A critical climate and oceanographic transition occurred during the late middle Eocene to mid-Oligocene ( approximately 38-28 Ma), marked by global cooling and development of continental-scale Antarctic ice sheets. Progressive development of the Antarctic Circumpolar Current (ACC) and reorganization of global ocean circulation accompanied this climate transition. The ACC "engine" began to develop in the middle Eocene with shallow flow through the Drake Passage, followed by rapid deepening of the Tasman gateway (late Eocene to early Oligocene), and more gradual deepening of the Drake Passage through the remainder of the Oligocene. The ACC is a dominant feature of present-day ocean circulation and climate, influencing the strength of meridional overturning circulation, transition depth from surface to deep ocean, gas exchange rate between atmosphere and deep ocean, and global surface heat distribution.
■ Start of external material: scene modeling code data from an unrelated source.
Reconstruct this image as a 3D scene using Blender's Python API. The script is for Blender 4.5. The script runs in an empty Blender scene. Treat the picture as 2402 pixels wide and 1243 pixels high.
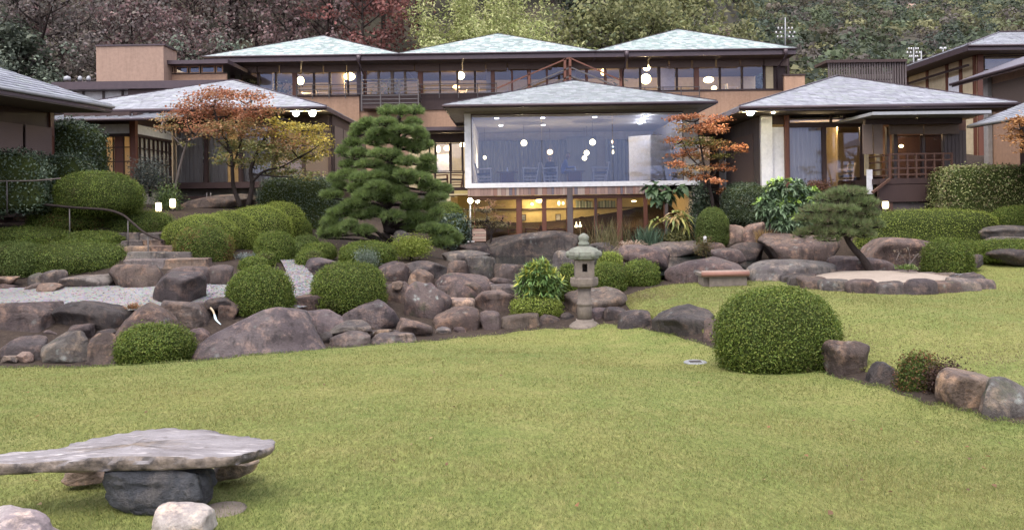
import bpy, bmesh, math, random
import numpy as np
from mathutils import Vector, Matrix
PI = math.pi
random.seed(7)
RNG = np.random.default_rng(11)
SC = bpy.context.scene
COL = SC.collection
# ------------------------------------------------------------------ camera
F = 1850.0; HZ = 480.0; CAMZ = 1.75; ROLL = math.radians(0.825)
cam_d = bpy.data.cameras.new('camera'); cam = bpy.data.objects.new('camera', cam_d); COL.objects.link(cam)
cam_d.sensor_width = 36; cam_d.lens = 36 * F / 2402.0
cam_d.shift_y = -(621.5 - HZ) / 2402.0
cam_d.clip_start = 0.05; cam_d.clip_end = 3000
cam.matrix_world = Matrix.Translation((0, 0, CAMZ)) @ Matrix.Rotation(PI / 2, 4, 'X') @ Matrix.Rotation(-ROLL, 4, 'Z')
SC.camera = cam
# ------------------------------------------------------------------ sky, sun, exposure (overcast dusk)
W = bpy.data.worlds.new('World'); SC.world = W; W.use_nodes = True
nt = W.node_tree; nt.nodes.clear()
wo = nt.nodes.new('ShaderNodeOutputWorld'); bg = nt.nodes.new('ShaderNodeBackground')
sky = nt.nodes.new('ShaderNodeTexSky'); sky.sky_type = 'NISHITA'; sky.sun_disc = False
SUN_EL, SUN_AZ = math.radians(62), math.radians(205)
sky.sun_elevation = SUN_EL; sky.sun_rotation = SUN_AZ; sky.dust_density = 2.0; sky.ozone_density = 2.0
cloud = nt.nodes.new('ShaderNodeRGB'); cloud.outputs[0].default_value = (6.3, 6.4, 7.5, 1)   # even cloud deck
mx = nt.nodes.new('ShaderNodeMix'); mx.data_type = 'RGBA'; mx.inputs[0].default_value = 0.75
nt.links.new(sky.outputs[0], mx.inputs[6]); nt.links.new(cloud.outputs[0], mx.inputs[7])
nt.links.new(mx.outputs[2], bg.inputs[0]); bg.inputs[1].default_value = 0.10
nt.links.new(bg.outputs[0], wo.inputs[0])
sun_d = bpy.data.lights.new('sun', 'SUN'); sun = bpy.data.objects.new('sun', sun_d); COL.objects.link(sun)
sun_d.energy = 1.5; sun_d.angle = math.radians(55); sun_d.color = (1, 0.95, 0.88)
sdir = Vector((math.sin(SUN_AZ) * math.cos(SUN_EL), math.cos(SUN_AZ) * math.cos(SUN_EL), math.sin(SUN_EL)))
sun.rotation_euler = (-sdir).to_track_quat('-Z', 'Y').to_euler()
SC.view_settings.view_transform = 'Standard'; SC.view_settings.look = 'None'
SC.view_settings.exposure = 1.7; SC.view_settings.gamma = 1.0
SC.render.engine = 'CYCLES'
SC.cycles.use_denoising = True
SC.cycles.adaptive_threshold = .02; SC.cycles.max_bounces = 6; SC.cycles.transparent_max_bounces = 16; SC.cycles.diffuse_bounces = 2
SC.cycles.glossy_bounces = 3; SC.cycles.caustics_reflective = False; SC.cycles.caustics_refractive = False
SC.cycles.sample_clamp_indirect = 4.0

# ------------------------------------------------------------------ helpers
CR, SR = math.cos(ROLL), math.sin(ROLL)
def P(px, py, Y):
    """point of the place seen at photograph position (px, py) at distance Y metres"""
    u = (px - 1201) / F; v = (HZ - py) / F
    return Vector((Y * (u * CR + v * SR), Y, CAMZ + Y * (-u * SR + v * CR)))
ORG = {}
def props(o, label=None, cat=None, group=None, kind=None):
    if label: o['label'] = label
    if cat: o['category'] = cat
    if group: o['group'] = group
    if kind: o['kind'] = kind
    return o
def thing(name, label, cat, loc=(0, 0, 0), group=None):
    o = bpy.data.objects.new(name, None); COL.objects.link(o)
    o.location = loc; o.empty_display_size = 0.1; ORG[o.name] = Vector(loc)
    return props(o, label, cat, group)
def link_mesh(name, me, parent=None, loc=(0, 0, 0)):
    o = bpy.data.objects.new(name, me); COL.objects.link(o)
    if parent is not None:
        o.parent = parent; ORG[o.name] = ORG[parent.name]
    else:
        o.location = loc; ORG[o.name] = Vector(loc)
    return o
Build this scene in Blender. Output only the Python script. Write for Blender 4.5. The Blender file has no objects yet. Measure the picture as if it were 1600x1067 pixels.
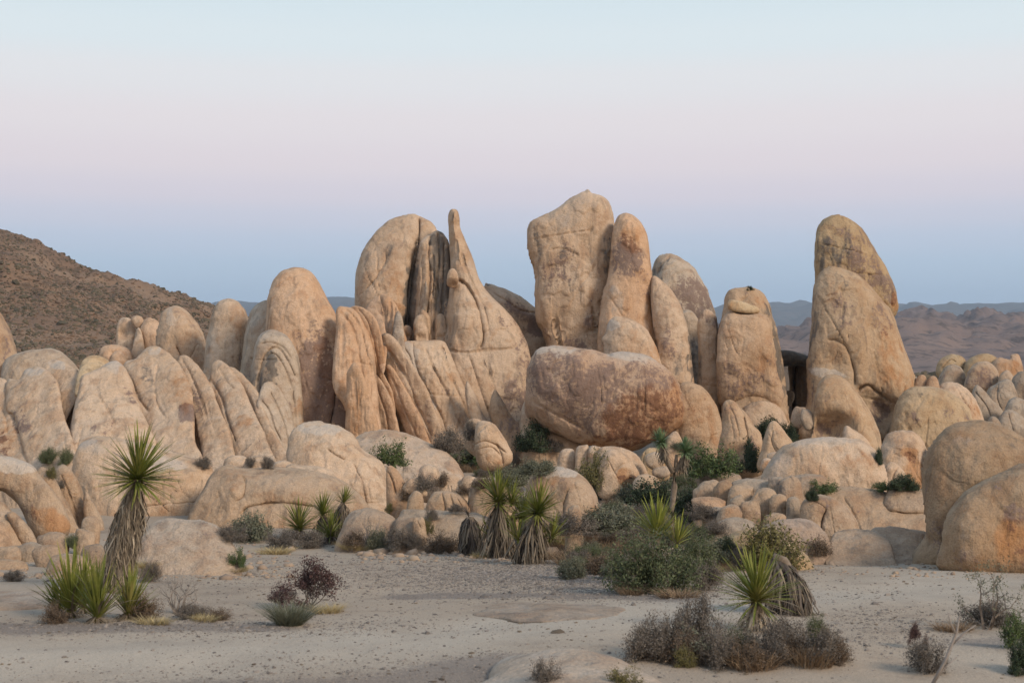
import bpy, math, random
import numpy as np
from mathutils import Vector, Matrix, Quaternion

random.seed(7)
rng = np.random.default_rng(7)
scene = bpy.context.scene
col = scene.collection

# ------------------------------------------------------------------ camera
FP = 2222.2          # focal length in units of 1/1600 of the picture width (50 mm)
HOR = 545.0          # row of the horizon
CAMH = 2.75
cam_d = bpy.data.cameras.new("camera")
cam = bpy.data.objects.new("camera", cam_d)
col.objects.link(cam)
cam.location = (0, 0, CAMH)
cam.rotation_euler = (math.radians(90), 0, 0)
cam_d.lens = 50
cam_d.sensor_width = 36
cam_d.shift_y = (HOR - 533.5) / 1600.0
cam_d.clip_start = 0.1
cam_d.clip_end = 40000
cam_d.dof.use_dof = True
cam_d.dof.focus_distance = 42
cam_d.dof.aperture_fstop = 3.5
scene.camera = cam

# ------------------------------------------------------------------ sky and sun
def lin(c):
    return tuple(((v / 255.0) / 12.92 if v / 255.0 <= 0.04045 else ((v / 255.0 + 0.055) / 1.055) ** 2.4) for v in c)

world = bpy.data.worlds.new("World")
scene.world = world
world.use_nodes = True
wn = world.node_tree
for n in list(wn.nodes):
    wn.nodes.remove(n)
W = wn.nodes.new
wl = wn.links.new
w_out = W("ShaderNodeOutputWorld")
w_bg = W("ShaderNodeBackground")
w_bg.inputs["Strength"].default_value = 1.0
wl(w_bg.outputs[0], w_out.inputs[0])
tc = W("ShaderNodeTexCoord")
sep = W("ShaderNodeSeparateXYZ")
wl(tc.outputs["Generated"], sep.inputs[0])

def ramp(tree, stops, interp='LINEAR'):
    r = tree.nodes.new("ShaderNodeValToRGB")
    r.color_ramp.interpolation = interp
    e = r.color_ramp.elements
    while len(e) > 1:
        e.remove(e[-1])
    for i, (p, c) in enumerate(stops):
        el = e[0] if i == 0 else e.new(p)
        el.position = p
        el.color = (c[0], c[1], c[2], 1)
    return r
# the twilight sky opposite the sunset: blue-grey earth shadow, pink belt, pale cyan above
EAST = [(0.0, (178, 202, 228)), (0.0315, (186, 208, 231)), (0.056, (192, 211, 231)), (0.074, (201, 212, 230)),
        (0.090, (213, 214, 228)), (0.107, (225, 217, 226)), (0.128, (233, 222, 226)), (0.155, (235, 227, 229)), (0.185, (232, 232, 234)),
        (0.210, (224, 234, 238)), (0.238, (217, 231, 237)), (0.40, (194, 215, 231)), (1.0, (158, 186, 218))]
WEST = [(0.0, (1.05, 0.70, 0.42)), (0.12, (0.98, 0.72, 0.50)), (0.3, (0.70, 0.60, 0.53)), (0.55, (0.44, 0.48, 0.56)), (1.0, (0.305, 0.456, 0.672))]
re = ramp(wn, [(p, lin(c)) for p, c in EAST], 'EASE')
rw = ramp(wn, WEST)
wl(sep.outputs["Z"], re.inputs[0])
wl(sep.outputs["Z"], rw.inputs[0])
# 0 in the east (towards the rocks), 1 round the sunset behind the camera to the right
SUNAZ = (0.62, -0.78)
vm = W("ShaderNodeVectorMath"); vm.operation = 'DOT_PRODUCT'
wl(tc.outputs["Generated"], vm.inputs[0])
vm.inputs[1].default_value = (SUNAZ[0], SUNAZ[1], 0)
mr = W("ShaderNodeMapRange"); mr.interpolation_type = 'SMOOTHSTEP'
mr.inputs["From Min"].default_value = -0.35
mr.inputs["From Max"].default_value = 0.95
wl(vm.outputs["Value"], mr.inputs["Value"])
mx = W("ShaderNodeMix"); mx.data_type = 'RGBA'
wl(mr.outputs[0], mx.inputs[0])
wl(re.outputs[0], mx.inputs[6])
wl(rw.outputs[0], mx.inputs[7])
wl(mx.outputs[2], w_bg.inputs["Color"])

sun_d = bpy.data.lights.new("sun", 'SUN')
sun_d.energy = 2.7
sun_d.angle = math.radians(16)
sun_d.color = (1.0, 0.84, 0.66)
sun = bpy.data.objects.new("sun", sun_d)
col.objects.link(sun)
sun.rotation_euler = Vector((-0.66, 0.58, -0.56)).to_track_quat('-Z', 'Y').to_euler()

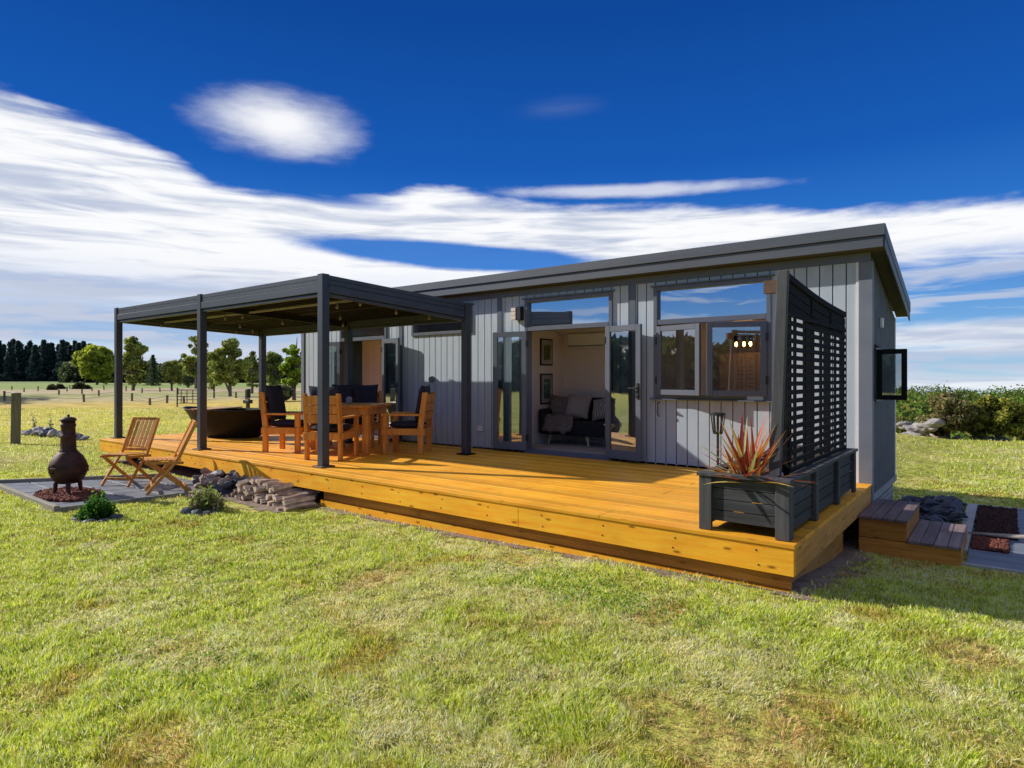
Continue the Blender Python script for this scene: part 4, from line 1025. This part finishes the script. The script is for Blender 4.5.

Here, we present high-resolution benthic foraminiferal d (super 18) O and d (super 13) C records with Mg/Ca data from Atlantic Slope Project corehole 5 (ASP-5; approximately 600 m paleodepth, southeast US continental slope) and d (super 18) O and d (super 13) C records from ODP Site 1053 ( approximately 1500-1750 m paleodepth; Blake Nose), with comparisons to published isotopic records (Cramer et al. 2009). We show that strengthening of interbasinal deepwater thermal differentiation during the early Oligocene was accompanied by the development of a significant carbon isotopic (d (super 13) C) offset between mid-depth ( approximately 600 m) and deep (>1000 m) waters in the western North Atlantic. We interpret the d (super 13) C offset to indicate development of low O (sub 2) conditions associated with vertical stratification of nutrients, analogous to the modern low O (sub 2) zone ( approximately 700-1000 m deep) that results from ventilation by Antarctic Intermediate Water. These records show that the engine of modern ocean overturning circulation, the ACC, gradually, but significantly, impacted global ocean circulation even while it was in the early development stage in the late middle Eocene to mid-Oligocene.